店の方々、みなどうしているだろう。無事であって欲しい。また再び、その味を取り戻して欲しい。

通りを歩き、そう願うばかりであった。



それでも、町は一歩を踏み出している。

南町に、仮設の商店街ができたのだ。

再開できる店が、ここで一歩を踏み出した。

ふるさとを取り戻すと、覚悟を決めて生きる人々の輝きを見た。

           

 

 

 


本吉・宮城沿岸の町:2011-11-07

2017-05-09 15:51:49 | 東北被災地のあゆみ:気仙沼

ここは、大丈夫だろうか。

志津川、歌津を回って、その破壊された現状に不安になりながら、国道45号線を、さらに北に進んで本吉に寄る。

途中、鉄道が分断されているのを見にする。

果たして、本吉の商店街はどうなっているのか。



「あ、あった」かつてのままの、商店街だった。


以前に寄った、菓子店の「三浦屋」もそのままだ。

あの時に食べた菓子も、そこにあった。

お店にいたお母さんも、あの時と同じく、和やかで気さくだ。



「何年か前に来て、震災後どうかと思っていました。志津川、歌津と寄って、みんな無くなっていて、こっちも心配しましたが、ここはあって良かった。」と話しながら、言葉の終わりに不覚にも涙が滲んだ。



聞けば、家の裏の畑まで津波が着たが、ここは無事だったという。

良かった、本当に良かった。



あの時と同じ、「ビスケット饅頭」を買った。

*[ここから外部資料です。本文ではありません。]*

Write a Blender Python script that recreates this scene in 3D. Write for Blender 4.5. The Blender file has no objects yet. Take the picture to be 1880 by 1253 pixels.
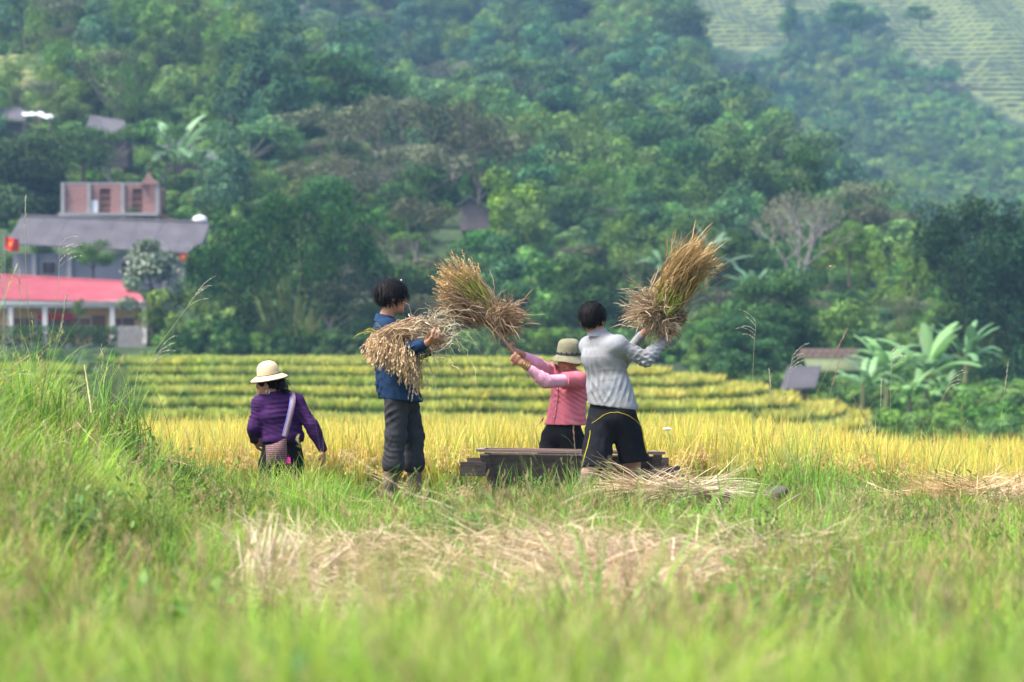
import bpy, math, random
import numpy as np
from mathutils import Vector, Matrix

# ------------------------------------------------------------------ camera, light, exposure
S = bpy.context.scene
F = 5222.2            # focal length in photograph pixels (100 mm on 36 mm, 1880 px)
CZ = 1.15             # camera height above the ground where the people stand
cam_d = bpy.data.cameras.new('camera'); cam = bpy.data.objects.new('camera', cam_d)
S.collection.objects.link(cam); S.camera = cam
cam.location = (0, 0, CZ); cam.rotation_euler = (math.radians(90), 0, 0)
cam_d.lens = 100; cam_d.sensor_width = 36; cam_d.clip_start = 0.05; cam_d.clip_end = 4000
cam_d.dof.use_dof = True; cam_d.dof.focus_distance = 20.9; cam_d.dof.aperture_fstop = 3.0
cam_d.dof.aperture_blades = 0

SUN_EL, SUN_AZ = math.radians(60), math.radians(250)   # azimuth clockwise from +Y: behind the camera, left
w = bpy.data.worlds.new('World'); S.world = w; w.use_nodes = True
nt = w.node_tree; bg = nt.nodes['Background']
sky = nt.nodes.new('ShaderNodeTexSky'); sky.sky_type = 'NISHITA'; sky.sun_disc = False
sky.sun_elevation = SUN_EL; sky.sun_rotation = SUN_AZ
sky.air_density = 1.0; sky.dust_density = 4.0; sky.ozone_density = 1.0
nt.links.new(sky.outputs[0], bg.inputs['Color']); bg.inputs['Strength'].default_value = 0.135
sl = bpy.data.lights.new('sun', 'SUN'); sl.energy = 2.5; sl.angle = math.radians(20); sl.color = (1, .95, .86)
so = bpy.data.objects.new('sun', sl); S.collection.objects.link(so)
sd = Vector((math.sin(SUN_AZ)*math.cos(SUN_EL), math.cos(SUN_AZ)*math.cos(SUN_EL), math.sin(SUN_EL)))
so.rotation_euler = sd.to_track_quat('Z', 'Y').to_euler()
S.view_settings.view_transform = 'Standard'; S.view_settings.look = 'None'
S.view_settings.gamma = 1; S.view_settings.use_curve_mapping = False
S.view_settings.exposure = 1.58
cy = S.cycles
cy.max_bounces = 6; cy.diffuse_bounces = 2; cy.glossy_bounces = 2; cy.transmission_bounces = 4
cy.transparent_max_bounces = 4; cy.volume_bounces = 0; cy.use_denoising = True
cy.caustics_reflective = False; cy.caustics_refractive = False
cy.sample_clamp_indirect = 4
try: cy.denoiser = 'OPENIMAGEDENOISE'
except Exception: pass

# ------------------------------------------------------------------ helpers
rng = np.random.default_rng(7)
def J(px, py, d):
    return np.array([(px-940)/F*d, d, CZ+(626.5-py)/F*d])
def A(*v): return np.array(v, float)
def nrm(v): v = np.asarray(v, float); return v/(np.linalg.norm(v)+1e-12)

_mats = {}
def rgb_mat(name, col=(.5,.5,.5), rough=.8, vcol=False, var=.0, nscale=8., bump=0., bscale=60., trans=0., rnd=0., stretch=(1,1,1), col2=None, spec=.3, metal=0.):
    """base colour (or the Col attribute) x noise variation; optional translucency and bump"""
    if name in _mats: return _mats[name]
    m = bpy.data.materials.new(name); m.use_nodes = True; n = m.node_tree; L = n.links
    b = n.nodes['Principled BSDF']; b.inputs['Roughness'].default_value = rough
    b.inputs['Specular IOR Level'].default_value = spec; b.inputs['Metallic'].default_value = metal
    tc = n.nodes.new('ShaderNodeTexCoord'); mp = n.nodes.new('ShaderNodeMapping')
    mp.inputs['Scale'].default_value = stretch; L.new(tc.outputs['Object'], mp.inputs['Vector'])
    if vcol:
        a = n.nodes.new('ShaderNodeAttribute'); a.attribute_name = 'Col'; c = a.outputs['Color']
    else:
        a = n.nodes.new('ShaderNodeRGB'); a.outputs[0].default_value = (*col, 1); c = a.outputs[0]
    if var or col2:
        no = n.nodes.new('ShaderNodeTexNoise'); no.inputs['Scale'].default_value = nscale
        no.inputs['Detail'].default_value = 6; no.inputs['Roughness'].default_value = .65
        L.new(mp.outputs[0], no.inputs['Vector'])
        r = n.nodes.new('ShaderNodeMapRange'); r.inputs[1].default_value = .3; r.inputs[2].default_value = .7
        if col2:
            r.inputs[3].default_value = 0; r.inputs[4].default_value = 1
            mx = n.nodes.new('ShaderNodeMix'); mx.data_type = 'RGBA'
            L.new(no.outputs[0], r.inputs[0]); L.new(r.outputs[0], mx.inputs[0]); L.new(c, mx.inputs[6])
            mx.inputs[7].default_value = (*col2, 1); c = mx.outputs[2]
        else:
            r.inputs[3].default_value = 1-var; r.inputs[4].default_value = 1+var
            L.new(no.outputs[0], r.inputs[0])
            mx = n.nodes.new('ShaderNodeVectorMath'); mx.operation = 'SCALE'
            L.new(c, mx.inputs[0]); L.new(r.outputs[0], mx.inputs[3]); c = mx.outputs[0]
    if rnd:
        oi = n.nodes.new('ShaderNodeObjectInfo'); hs = n.nodes.new('ShaderNodeHueSaturation')
        r1 = n.nodes.new('ShaderNodeMapRange'); r1.inputs[3].default_value = .5-.05*rnd; r1.inputs[4].default_value = .5+.04*rnd
        r2 = n.nodes.new('ShaderNodeMath'); r2.operation = 'MULTIPLY'; r2.inputs[1].default_value = 7.31
        r3 = n.nodes.new('ShaderNodeMath'); r3.operation = 'FRACT'
        r4 = n.nodes.new('ShaderNodeMapRange'); r4.inputs[3].default_value = 1-.7*rnd; r4.inputs[4].default_value = 1+.8*rnd
        r5 = n.nodes.new('ShaderNodeMath'); r5.operation = 'MULTIPLY'; r5.inputs[1].default_value = 37.7
        r6 = n.nodes.new('ShaderNodeMath'); r6.operation = 'FRACT'
        r7 = n.nodes.new('ShaderNodeMapRange'); r7.inputs[3].default_value = 1-.3*rnd; r7.inputs[4].default_value = 1+.1*rnd
        L.new(oi.outputs['Random'], r1.inputs[0]); L.new(oi.outputs['Random'], r2.inputs[0]); L.new(r2.outputs[0], r3.inputs[0])
        L.new(r3.outputs[0], r4.inputs[0]); L.new(oi.outputs['Random'], r5.inputs[0]); L.new(r5.outputs[0], r6.inputs[0]); L.new(r6.outputs[0], r7.inputs[0])
        L.new(r1.outputs[0], hs.inputs['Hue']); L.new(r4.outputs[0], hs.inputs['Value']); L.new(r7.outputs[0], hs.inputs['Saturation'])
        L.new(c, hs.inputs['Color']); c = hs.outputs[0]
    L.new(c, b.inputs['Base Color'])
    if bump:
        nb = n.nodes.new('ShaderNodeTexNoise'); nb.inputs['Scale'].default_value = bscale; nb.inputs['Detail'].default_value = 5
        L.new(mp.outputs[0], nb.inputs['Vector'])
        bp = n.nodes.new('ShaderNodeBump'); bp.inputs['Strength'].default_value = 1; bp.inputs['Distance'].default_value = bump
        L.new(nb.outputs[0], bp.inputs['Height']); L.new(bp.outputs[0], b.inputs['Normal'])
    if trans:
        t = n.nodes.new('ShaderNodeBsdfTranslucent'); L.new(c, t.inputs[0])
        ms = n.nodes.new('ShaderNodeMixShader'); ms.inputs[0].default_value = trans
        out = n.nodes['Material Output']
        L.new(b.outputs[0], ms.inputs[1]); L.new(t.outputs[0], ms.inputs[2]); L.new(ms.outputs[0], out.inputs[0])
    _mats[name] = m
    return m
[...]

本吉の思い出の味だ。

お店のお母さんが、

「これ、おまけ」と、ゆべしを入れ、

「また、来てくださいね」と言って、送り出してくれた。



かつて来た時は、当然ながら、こんな事になるとは思っていなかった。

ただ、地域の魅力を見つけて嬉しがり、楽しんでいた。

その思い出が、とても大切な宝であることを、実感するこの頃である。